The proposal in S. 1195 to shorten the time limits could jeopardize the well-being of children by putting them at risk of being returned home prematurely or moved to adoptive homes inappropriately. As states try to comply with the new requirements in P.A.S.S., children could be rushed home or pushed to adoption without the services and supports they need to prevent them from moving in and out of care; or they will continue to linger in care because services to address their most pressing problems are not provided.

We also recognize that S. 1195 imposes new demands on the court without providing any additional support. As a result, court resources will be diverted to comply with the new termination requirements, court backlogs will grow and children will continue to wait for permanent, loving homes.

CWLA recommends that additional funding opportunities for permanency services and training be added to S. 1195, similar to those proposed in S. 511, the SAFE Act. Provisions in that bill allow states to be reimbursed for providing permanency services for a child and his/her family for up to one year from the day the child enters foster care. This will allow decisions about reunification or adoption to be made quickly and appropriately. S. 511 also provides funding for court staff and other agency training and retention so that staff are prepared to make prompt decisions. Well trained, experienced and well supervised workers with manageable caseloads are the best equipped to make good and prompt decisions about child safety, family capacity and permanence.

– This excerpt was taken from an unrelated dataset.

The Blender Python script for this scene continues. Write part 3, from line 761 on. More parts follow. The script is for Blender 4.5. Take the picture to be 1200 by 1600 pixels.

At the least, CWLA recommends eliminating the requirement that a termination of parental rights petition be filed when a child is in care 24 months during the child's lifetime. The lifetime of a child encompasses a great amount of time in which the circumstances under which the child might come into care could differ enormously. For example, a teenage mother could have placed her infant child in foster care voluntarily and that child could require care again as a teenager when his mother was battered. This provision would also be impossible to enforce. Although some states are making progress in tracking the re-entry of children in care in a single state, there is not a mechanism in place for doing so across state lines.

CWLA also recommends that Section 204 of S. 1195 be amended to make it clear that the provision about geographic barriers applies only to adoptive placements. Geography is very relevant in deciding an appropriate foster care placement for a child. This change eliminates any suggestion that it intends to alter the requirement in current law (Section 474(5) of the Social Security Act) that children be placed in foster care in the least restrictive and most appropriate setting available and in close proximity to the parent's home, consistent with the best interest and special needs of the child.

CWLA is also concerned about the Section 401 of S. 1195 which states that "Nothing in this prohibit the use of reasonable methods of parental discipline." While we share the concern about unwarranted investigations and inappropriate interventions in suspected cases of child abuse and neglect, we believe that this phrase would have the negative effect of deterring the reporting of suspected child maltreatment and creating a shield for child abusers. There is no disagreement about the rights of parents to discipline their children. However, when harm and injury is done to children in the name of "parental discipline," investigations under state law are warranted. We are concerned about any language in federal law that would discourage appropriate investigations of such reports. If that happens, children's safety would be threatened in direct contradiction to the intent of the P.A.S.S. Act.

In sum, we again applaud the efforts of the senators who worked diligently in developing this measure which we believe can and should move forward with improvements. And we commend this Committee for continuing to tackle these difficult and complex issues. We look forward to continuing to work with you to help children stay safe in loving, permanent homes.